Tintin81
Tintin81

Reputation: 10207

Why namespace YAML localization files in Rails?

I am localizing a Rails app and I wonder why people do this:

# de.yml
helpers:
  select:
    prompt: "Bitte wählen..."
  submit:
    create: "Erstellen"
    submit: "Speichern"
    update: "Aktualisieren"

# some_view.html.erb
f.submit t('helpers.submit.update')

This seems to be the standard way of doing it.

But why not just do this instead:

# de.yml
prompt: "Bitte wählen..."
create: "Erstellen"
submit: "Speichern"
update: "Aktualisieren"

# some_view.html.erb
f.submit t('update')

What's the point of namespacing YAML files anyway?
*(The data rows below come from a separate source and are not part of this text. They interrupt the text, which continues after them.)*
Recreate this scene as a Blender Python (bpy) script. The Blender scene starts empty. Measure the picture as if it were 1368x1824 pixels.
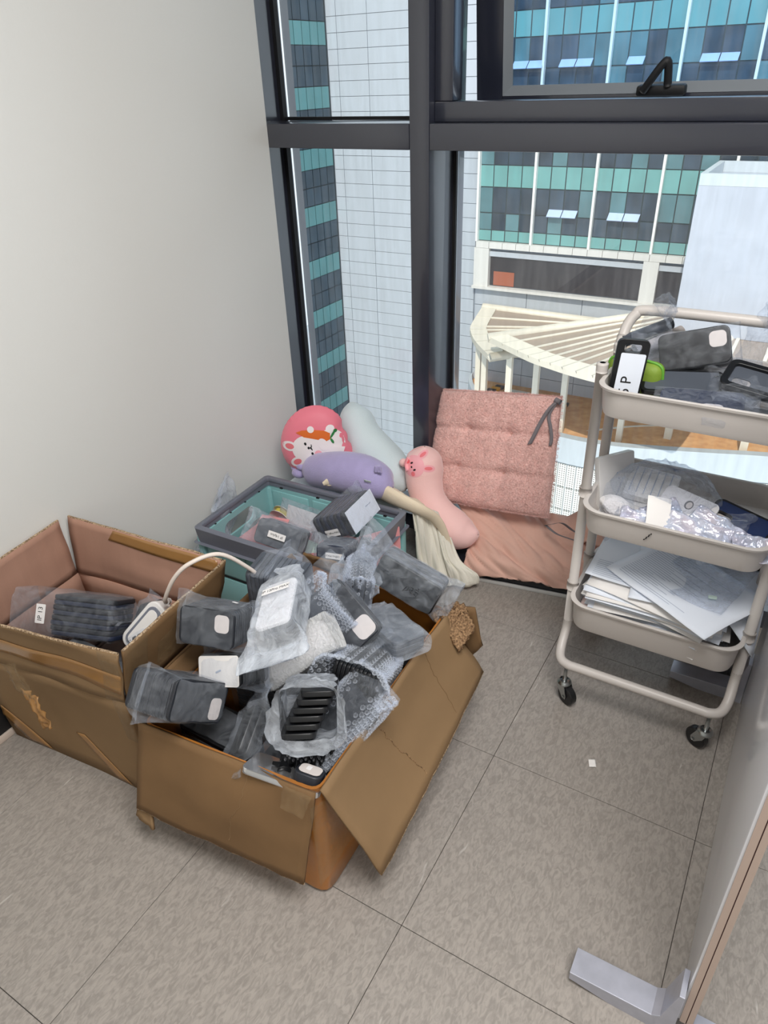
import bpy, bmesh, math, random
from mathutils import Vector, Matrix, Euler, noise
random.seed(7)
PI = math.pi
V = Vector
sc = bpy.context.scene
COL = sc.collection

# ------------------------------------------------------------------ camera, sky, sun, lamps, exposure
def setup_camera():
    yaw, pitch, roll, f = -0.54756, 0.55322, -0.037988, 1263.73
    cy, sy, cp, sp = math.cos(yaw), math.sin(yaw), math.cos(pitch), math.sin(pitch)
    fwd = V((sy*cp, cy*cp, -sp)); right = V((cy, -sy, 0)); up = right.cross(fwd)
    r = math.cos(roll)*right + math.sin(roll)*up
    u = -math.sin(roll)*right + math.cos(roll)*up
    cam = bpy.data.cameras.new('camera'); cam.sensor_fit = 'VERTICAL'
    cam.sensor_height = 24.0; cam.sensor_width = 18.0; cam.lens = f/1824*24.0
    cam.clip_start = 0.02; cam.clip_end = 400
    o = bpy.data.objects.new('camera', cam); COL.objects.link(o)
    m = Matrix((r, u, -fwd)).transposed().to_4x4(); m.translation = V((0, 0, 1.38))
    o.matrix_world = m; sc.camera = o
setup_camera()

world = bpy.data.worlds.new('sky'); sc.world = world; world.use_nodes = True
bg = world.node_tree.nodes['Background']
bg.inputs[0].default_value = (0.80, 0.90, 1.0, 1); bg.inputs[1].default_value = 1.9

def lamp(name, kind, loc, rot, energy, color, **kw):
    l = bpy.data.lights.new(name, kind); l.energy = energy; l.color = color
    for k, v in kw.items(): setattr(l, k, v)
    o = bpy.data.objects.new(name, l); COL.objects.link(o); o.location = loc; o.rotation_euler = rot
    return o
sun = lamp('sun', 'SUN', (0, 0, 30), (0, 0, 0), 3.2, (1.0, 0.92, 0.80), angle=0.01)
sun.rotation_euler = V((-0.12, 0.72, -0.68)).to_track_quat('-Z', 'Y').to_euler()
lamp('ceiling_panel_light', 'AREA', (0.2, 0.35, 2.46), (0, 0, 0), 57, (1.0, 0.975, 0.95), shape='RECTANGLE', size=1.2, size_y=0.9)
lamp('ceiling_panel_light', 'AREA', (1.2, -1.2, 2.46), (0, 0, 0), 25, (1.0, 0.975, 0.95), shape='RECTANGLE', size=1.2, size_y=0.6)
vs = sc.view_settings
sc.display_settings.display_device = 'sRGB'
vs.view_transform = 'Standard'; vs.look = 'None'; vs.gamma = 1; vs.exposure = 0.0; vs.use_curve_mapping = False
try:
    sc.cycles.max_bounces = 14; sc.cycles.transparent_max_bounces = 40; sc.cycles.diffuse_bounces = 5
    sc.cycles.caustics_reflective = False; sc.cycles.caustics_refractive = False
    sc.cycles.sample_clamp_indirect = 6
except Exception: pass

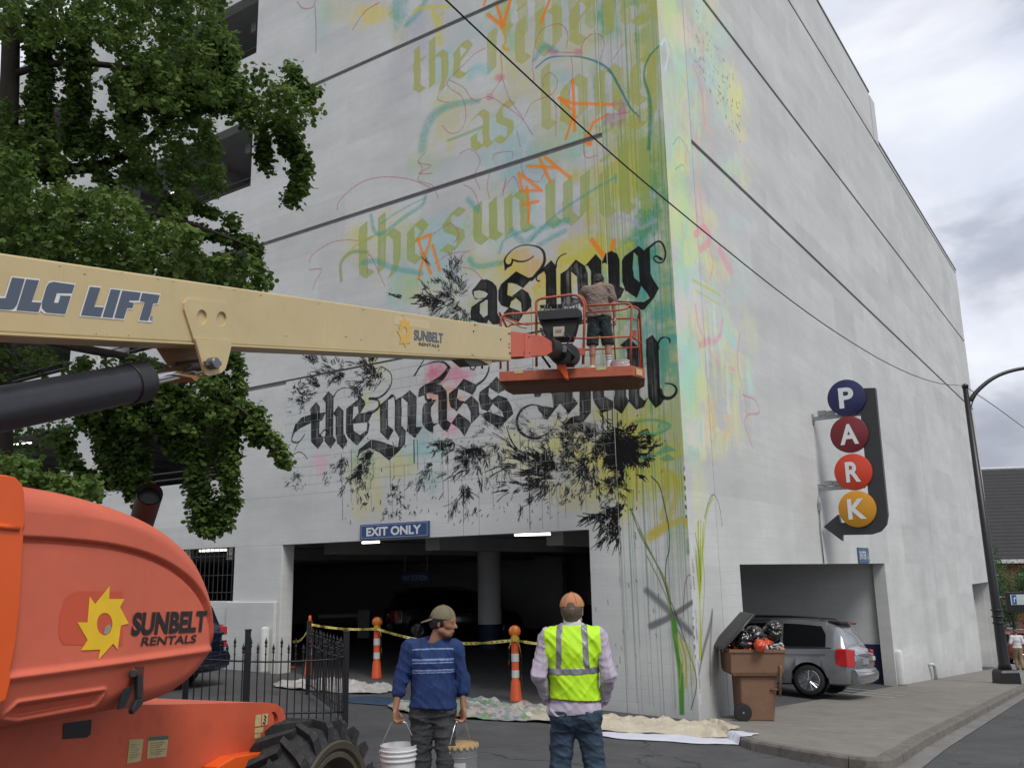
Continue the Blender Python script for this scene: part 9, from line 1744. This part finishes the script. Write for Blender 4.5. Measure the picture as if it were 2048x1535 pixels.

It just forces me to repeat the same paths (helpers.submit.update) all the time.

I don't get it...

Can anybody help me out here?

Upvotes: 1

Views: 737

Answers (2)

kr1
kr1

Reputation: 7485

if we leave aside the need for namespaces for the localization of dates and active record messages, gems and plugins.... there are a number of advantages in namespacing your own i18n data, especially when applications become complex and/or evolve over time:

  • it allows you to change the translation for a key for special cases, e.g. when you add a new language in which e.g. the creation of a message does not use the same word as the creation of a picture.
  • namespaced files are much easier to translate and maintain (you don't have to check the code to see, for example, if all occurrences of create can be translated with erstellen in the other language).
    this point becomes even more important if you hire external translators.
  • navigating the huge amount of keys and locating those in need of modification is easier, once the project gets big.

if, on the other hand, only programmers touch the yaml-files and your project is not big, I agree with you, go with the flat file.
in this scenario, even fake namespaces like messages_create or pictures_create can have the advantage that they are easier to locate in textfiles, with grep/ack, etc.

Upvotes: 2

Daniel Evans
Daniel Evans

Reputation: 6818

The reason is quite simple, in a normal rails app you may have hundreds or thousands of different values. These values may have the same name but have subtle differences. If you went only top level, as you are saying, then they easily become ambiguous: you won't know which labels belong with which views/models.

Imagine this:

name_missing: "you must enter a name"

If you were to see that in a YAML file you wouldn't know if that is meant to be used for a product name a user name or something else. So you would have to search your code and see where it is used.

Whereas, something like:

product:
  validation_errors:
    name_missing: "you must enter a name"

is unambiguous.

It may seem arbitrary to see a huge tree of fields, but when dealing with thousands or tens of thousands of labels and copy snippets organization is critical to maintainability.